Des progrès mesurables ces dernières années
Pour ces étudiants-hackeurs, qui peinent à trouver leur place dans les formations classiques, la situation a toutefois nettement progressé ces dernières années, juge Monir Morouche, qui dirige aujourd’hui Suricate concept, une société spécialisée dans la sécurité informatique. Lorsqu’il débute des études d’informatique à l’université de Lille 1, il y a une dizaine d’années, il découvre une faille de sécurité sur les serveurs de l’université, qu’il signale à ses enseignants. « J’ai été convoqué par l’administration, on m’a dit "des gars comme toi, on en a déjà eu, ils utilisent la puissance de calcul de la fac pour casser des clés, on n’en veut pas" ». Après avoir essayé « presque toutes les licences d’informatique de France », il a créé son entreprise, qui propose audits de sécurité et formations, et compte aujourd’hui parmi ses clients… l’université de Lille 1. « Le monde a changé », juge M. Morouche :
« Si je commençais mes études aujourd’hui, j’aurais trouvé des licences spécialisées dans la sécurité informatique, où je n’aurais pas eu les mêmes problèmes. Quand j’ai commencé dans le métier et candidaté auprès de grandes sociétés, on me disait "on veut des seniors". Aujourd’hui ils recrutent surtout des jeunes ! Nous-mêmes, nous embauchons des étudiants qui ne sont même pas encore diplômés. »

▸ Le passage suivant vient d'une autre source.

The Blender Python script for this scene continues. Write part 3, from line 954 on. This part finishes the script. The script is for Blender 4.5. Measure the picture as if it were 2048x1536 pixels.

Le diplôme, pourtant, reste souvent un sésame indispensable… pour les parents.
M. Morouche lui aussi a fait face à l’incompréhension de ses parents, qui le poussaient à poursuivre des études alors même qu’il avait déjà créé sa société. Rabbin des Bois envisage, aujourd’hui, de suivre le même parcours. « Sciences Po, c’est la fin de ma carrière [illégale] », affirme-t-il, expliquant vouloir raccrocher et créer sa société de sécurité informatique, tout en écrivant en parallèle un livre sur ses activités de hackeur. A moins, bien sûr, qu’il n’ait, cette année, le concours de Sciences Po Paris, dont les résultats sont attendus en avril. Coïncidence, cette année, l’une des épreuves du concours portait sur un spécialiste bien connu de la sécurité informatique : le lanceur d’alerte Edward Snowden.